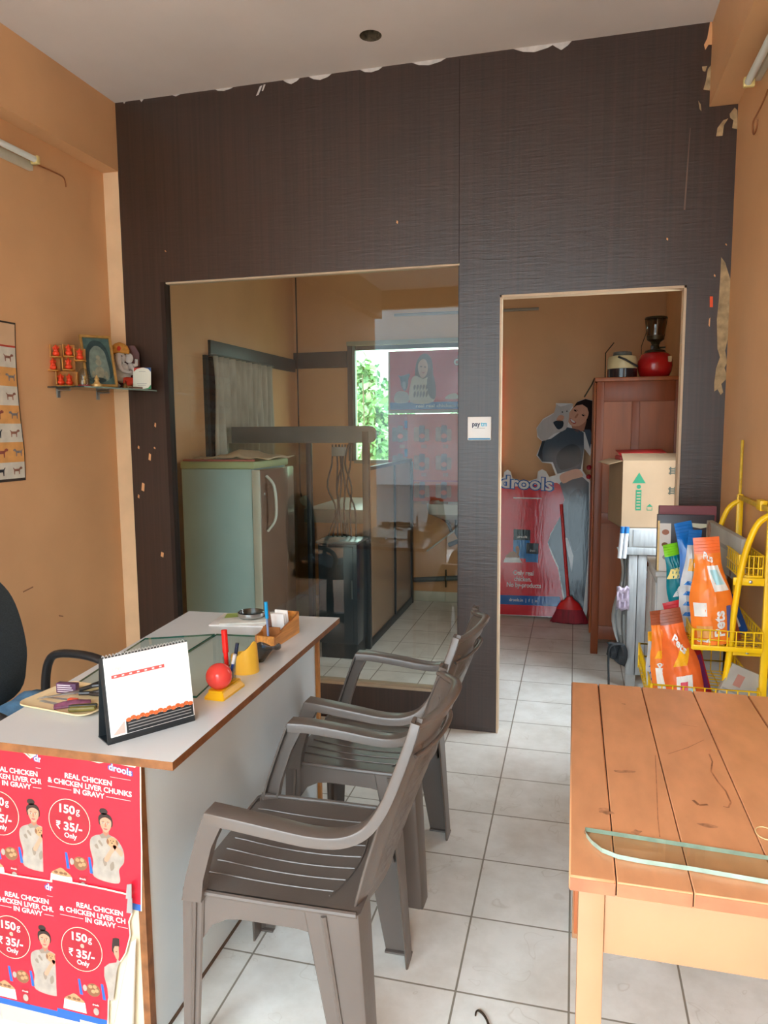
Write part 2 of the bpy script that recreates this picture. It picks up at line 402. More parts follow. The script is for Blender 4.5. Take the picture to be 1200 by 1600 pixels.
for (x, y, l_, t) in ((188, 156, 12, 7), (216, 155, 10, 5), (262, 148, 26, 4), (330, 141, 40, 3), (440, 128, 30, 5), (480, 123, 40, 4), (560, 112, 40, 3), (640, 101, 60, 4), (800, 80, 70, 5), (860, 72, 34, 8)):
    decal(p, [(x, y-4), (x+l_, y-4-l_*0.131), (x+l_*0.8, y+t*0.3-l_*0.1), (x+l_*0.5, y+t-l_*0.05), (x+l_*0.25, y+t*0.2)], WHITEP)
for (x, y, a, q) in ((233, 708, 3, 12), (222, 754, 4, 14), (252, 862, 4, 9), (216, 696, 2, 6), (216, 772, 2, 7), (242, 660, 2, 8), (258, 391, 2, 3), (620, 344, 2, 6), (1042, 371, 2, 5), (1116, 428, 2, 5), (1134, 380, 2, 4), (241, 698, 2, 4)):
    decal(p, [(x, y), (x+a, y+2), (x+a*0.8, y+q), (x-1, y+q-2)], ORG)
decal(p, [(1078, 200), (1079, 200), (1071, 328), (1068, 328)], mat('pale_scratch', (120, 100, 88), 0.8))
# vertical joint between the two laminate sheets
GAP = mat('laminate_joint', (38, 28, 24), 0.8)
jx = at(717, 300, Y=YP).x
p.box(jx, jx+0.003, YP-0.0006, YP, PW[3], ZC-0.01, GAP)
struct(p.build('wall_middle'))
# thin light edging around the doorway and the glass
d = MB()
for (a, b_, q, e) in ((PD[0], PD[0]+0.008, 0, PD[2]), (PD[1]-0.010, PD[1], 0, PD[2]), (PD[0], PD[1], PD[2]-0.010, PD[2])):
    d.box(a, b_, YP-0.004, YP+0.064, q, e, CREAM)
struct(d.build('trim_4'))
d = MB().box(PW[0]-0.001, PW[1]-0.001, YP-0.003, YP+0.062, PW[2], PW[2]+0.014, mat('stone_sill', (176, 160, 138), 0.4))
struct(d.build('trim_5'))
d = MB().box(PW[0]+0.001, PW[0]+0.024, YP-0.003, YP+0.05, PW[2]+0.014, PW[3], mat('dark_bead', (40, 27, 22), 0.4))
d.box(PW[0]+0.024, PW[1], YP+0.01, YP+0.05, PW[3]-0.008, PW[3], CREAM)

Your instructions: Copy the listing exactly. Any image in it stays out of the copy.

Finished answer:
Write part 2 of the bpy script that recreates this picture. It picks up at line 402. More parts follow. The script is for Blender 4.5. Take the picture to be 1200 by 1600 pixels.
for (x, y, l_, t) in ((188, 156, 12, 7), (216, 155, 10, 5), (262, 148, 26, 4), (330, 141, 40, 3), (440, 128, 30, 5), (480, 123, 40, 4), (560, 112, 40, 3), (640, 101, 60, 4), (800, 80, 70, 5), (860, 72, 34, 8)):
    decal(p, [(x, y-4), (x+l_, y-4-l_*0.131), (x+l_*0.8, y+t*0.3-l_*0.1), (x+l_*0.5, y+t-l_*0.05), (x+l_*0.25, y+t*0.2)], WHITEP)
for (x, y, a, q) in ((233, 708, 3, 12), (222, 754, 4, 14), (252, 862, 4, 9), (216, 696, 2, 6), (216, 772, 2, 7), (242, 660, 2, 8), (258, 391, 2, 3), (620, 344, 2, 6), (1042, 371, 2, 5), (1116, 428, 2, 5), (1134, 380, 2, 4), (241, 698, 2, 4)):
    decal(p, [(x, y), (x+a, y+2), (x+a*0.8, y+q), (x-1, y+q-2)], ORG)
decal(p, [(1078, 200), (1079, 200), (1071, 328), (1068, 328)], mat('pale_scratch', (120, 100, 88), 0.8))
# vertical joint between the two laminate sheets
GAP = mat('laminate_joint', (38, 28, 24), 0.8)
jx = at(717, 300, Y=YP).x
p.box(jx, jx+0.003, YP-0.0006, YP, PW[3], ZC-0.01, GAP)
struct(p.build('wall_middle'))
# thin light edging around the doorway and the glass
d = MB()
for (a, b_, q, e) in ((PD[0], PD[0]+0.008, 0, PD[2]), (PD[1]-0.010, PD[1], 0, PD[2]), (PD[0], PD[1], PD[2]-0.010, PD[2])):
    d.box(a, b_, YP-0.004, YP+0.064, q, e, CREAM)
struct(d.build('trim_4'))
d = MB().box(PW[0]-0.001, PW[1]-0.001, YP-0.003, YP+0.062, PW[2], PW[2]+0.014, mat('stone_sill', (176, 160, 138), 0.4))
struct(d.build('trim_5'))
d = MB().box(PW[0]+0.001, PW[0]+0.024, YP-0.003, YP+0.05, PW[2]+0.014, PW[3], mat('dark_bead', (40, 27, 22), 0.4))
d.box(PW[0]+0.024, PW[1], YP+0.01, YP+0.05, PW[3]-0.008, PW[3], CREAM)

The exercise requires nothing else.